**EXERCISE DATA**
○ ○ ○ ○ ○

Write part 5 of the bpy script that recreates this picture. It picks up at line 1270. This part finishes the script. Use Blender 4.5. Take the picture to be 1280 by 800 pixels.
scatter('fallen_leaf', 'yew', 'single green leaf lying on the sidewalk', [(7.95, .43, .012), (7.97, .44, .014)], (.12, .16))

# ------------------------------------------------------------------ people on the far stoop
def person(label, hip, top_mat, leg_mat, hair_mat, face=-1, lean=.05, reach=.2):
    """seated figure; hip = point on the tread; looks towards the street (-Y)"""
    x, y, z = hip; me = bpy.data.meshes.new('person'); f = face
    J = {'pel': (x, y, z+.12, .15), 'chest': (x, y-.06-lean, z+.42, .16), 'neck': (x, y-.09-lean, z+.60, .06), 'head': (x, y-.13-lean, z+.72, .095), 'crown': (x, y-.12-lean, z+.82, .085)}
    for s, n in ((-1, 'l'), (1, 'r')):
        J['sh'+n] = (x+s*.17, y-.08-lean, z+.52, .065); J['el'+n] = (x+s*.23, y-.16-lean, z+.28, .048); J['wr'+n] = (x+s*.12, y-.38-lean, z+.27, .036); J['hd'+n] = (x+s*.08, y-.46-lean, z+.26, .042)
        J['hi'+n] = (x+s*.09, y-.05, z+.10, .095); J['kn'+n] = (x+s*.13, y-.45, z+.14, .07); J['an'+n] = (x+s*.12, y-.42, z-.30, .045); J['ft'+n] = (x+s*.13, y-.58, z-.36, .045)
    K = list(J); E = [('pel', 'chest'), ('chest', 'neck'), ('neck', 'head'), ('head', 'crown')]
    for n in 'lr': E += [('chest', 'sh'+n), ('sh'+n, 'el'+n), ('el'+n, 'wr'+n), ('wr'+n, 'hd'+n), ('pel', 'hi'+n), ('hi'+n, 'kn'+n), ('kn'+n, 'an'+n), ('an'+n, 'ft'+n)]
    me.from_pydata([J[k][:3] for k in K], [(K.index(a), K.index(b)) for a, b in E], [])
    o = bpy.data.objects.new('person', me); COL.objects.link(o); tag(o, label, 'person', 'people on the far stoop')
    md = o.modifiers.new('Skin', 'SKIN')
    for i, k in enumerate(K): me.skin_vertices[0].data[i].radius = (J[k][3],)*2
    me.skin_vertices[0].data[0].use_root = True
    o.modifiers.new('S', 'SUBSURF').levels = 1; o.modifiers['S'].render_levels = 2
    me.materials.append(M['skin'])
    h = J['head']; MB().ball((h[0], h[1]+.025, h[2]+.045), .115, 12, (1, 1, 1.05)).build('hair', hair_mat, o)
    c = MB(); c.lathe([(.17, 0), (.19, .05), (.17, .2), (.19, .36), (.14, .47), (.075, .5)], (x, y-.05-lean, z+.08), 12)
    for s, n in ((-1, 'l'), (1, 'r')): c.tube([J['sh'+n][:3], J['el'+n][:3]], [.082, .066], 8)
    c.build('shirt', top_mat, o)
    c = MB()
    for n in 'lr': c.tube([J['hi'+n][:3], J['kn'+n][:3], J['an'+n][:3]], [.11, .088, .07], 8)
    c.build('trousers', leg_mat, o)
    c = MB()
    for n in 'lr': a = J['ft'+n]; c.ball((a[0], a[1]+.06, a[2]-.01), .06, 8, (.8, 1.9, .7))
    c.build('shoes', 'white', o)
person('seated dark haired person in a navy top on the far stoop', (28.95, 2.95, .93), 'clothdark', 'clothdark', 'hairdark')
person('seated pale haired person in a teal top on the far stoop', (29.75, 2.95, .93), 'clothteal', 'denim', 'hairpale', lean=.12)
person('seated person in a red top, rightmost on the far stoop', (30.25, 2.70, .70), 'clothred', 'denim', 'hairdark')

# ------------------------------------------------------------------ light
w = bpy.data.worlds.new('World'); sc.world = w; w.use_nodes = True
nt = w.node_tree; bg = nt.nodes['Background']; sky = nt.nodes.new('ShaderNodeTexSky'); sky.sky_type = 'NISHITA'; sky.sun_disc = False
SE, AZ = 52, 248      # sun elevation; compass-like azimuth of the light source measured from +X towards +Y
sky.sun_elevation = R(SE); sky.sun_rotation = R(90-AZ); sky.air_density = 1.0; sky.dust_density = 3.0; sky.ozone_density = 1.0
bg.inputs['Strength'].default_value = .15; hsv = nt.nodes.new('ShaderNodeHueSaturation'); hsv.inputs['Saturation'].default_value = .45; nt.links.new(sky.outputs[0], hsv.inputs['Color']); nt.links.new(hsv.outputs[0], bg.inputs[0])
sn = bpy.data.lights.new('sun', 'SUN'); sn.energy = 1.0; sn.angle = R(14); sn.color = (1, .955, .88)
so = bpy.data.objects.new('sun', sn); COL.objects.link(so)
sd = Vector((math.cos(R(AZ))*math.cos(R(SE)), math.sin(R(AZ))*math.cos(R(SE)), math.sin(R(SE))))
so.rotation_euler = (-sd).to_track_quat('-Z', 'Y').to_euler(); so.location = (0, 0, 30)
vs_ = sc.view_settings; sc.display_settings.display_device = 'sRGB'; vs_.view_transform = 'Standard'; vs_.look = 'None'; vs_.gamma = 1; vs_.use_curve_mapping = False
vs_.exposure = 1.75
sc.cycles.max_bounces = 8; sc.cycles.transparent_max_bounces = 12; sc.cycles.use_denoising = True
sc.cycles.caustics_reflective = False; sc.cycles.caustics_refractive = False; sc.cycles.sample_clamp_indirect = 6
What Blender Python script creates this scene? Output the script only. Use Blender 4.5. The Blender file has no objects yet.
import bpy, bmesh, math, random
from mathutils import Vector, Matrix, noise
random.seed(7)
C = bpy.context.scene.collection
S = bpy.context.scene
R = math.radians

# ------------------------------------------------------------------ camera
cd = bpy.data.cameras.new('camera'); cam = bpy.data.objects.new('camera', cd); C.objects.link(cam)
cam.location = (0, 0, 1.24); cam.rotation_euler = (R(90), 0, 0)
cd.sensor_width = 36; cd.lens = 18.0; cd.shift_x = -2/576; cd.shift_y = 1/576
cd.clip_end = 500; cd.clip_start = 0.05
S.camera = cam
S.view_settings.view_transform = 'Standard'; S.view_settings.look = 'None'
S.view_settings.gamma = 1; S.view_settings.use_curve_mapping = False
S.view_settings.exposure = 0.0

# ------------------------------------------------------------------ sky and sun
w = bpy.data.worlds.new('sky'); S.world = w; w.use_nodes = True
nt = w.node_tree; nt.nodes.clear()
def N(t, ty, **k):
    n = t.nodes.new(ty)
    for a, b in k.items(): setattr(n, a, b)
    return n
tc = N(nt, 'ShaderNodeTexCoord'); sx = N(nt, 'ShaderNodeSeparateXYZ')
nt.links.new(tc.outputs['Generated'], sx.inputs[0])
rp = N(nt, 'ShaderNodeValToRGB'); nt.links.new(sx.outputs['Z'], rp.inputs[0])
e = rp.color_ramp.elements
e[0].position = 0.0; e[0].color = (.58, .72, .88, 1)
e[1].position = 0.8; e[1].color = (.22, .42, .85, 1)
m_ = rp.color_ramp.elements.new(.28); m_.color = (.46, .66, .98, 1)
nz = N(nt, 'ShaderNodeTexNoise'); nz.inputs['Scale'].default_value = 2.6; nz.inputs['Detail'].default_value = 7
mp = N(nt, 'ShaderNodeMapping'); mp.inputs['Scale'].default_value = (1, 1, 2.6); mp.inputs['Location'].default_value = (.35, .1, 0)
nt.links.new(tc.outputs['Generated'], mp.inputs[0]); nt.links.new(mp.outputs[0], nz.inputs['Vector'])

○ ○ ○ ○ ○

**TASK PROMPT**
Repeat the entries above exactly, beginning at their first line and ending with the line that contains "scatter('fallen_leaf', 'yew', 'single", with nothing added.

**SOLUTION TO THIS TASK**
Write part 5 of the bpy script that recreates this picture. It picks up at line 1270. This part finishes the script. Use Blender 4.5. Take the picture to be 1280 by 800 pixels.
scatter('fallen_leaf', 'yew', 'single green leaf lying on the sidewalk', [(7.95, .43, .012), (7.97, .44, .014)], (.12, .16))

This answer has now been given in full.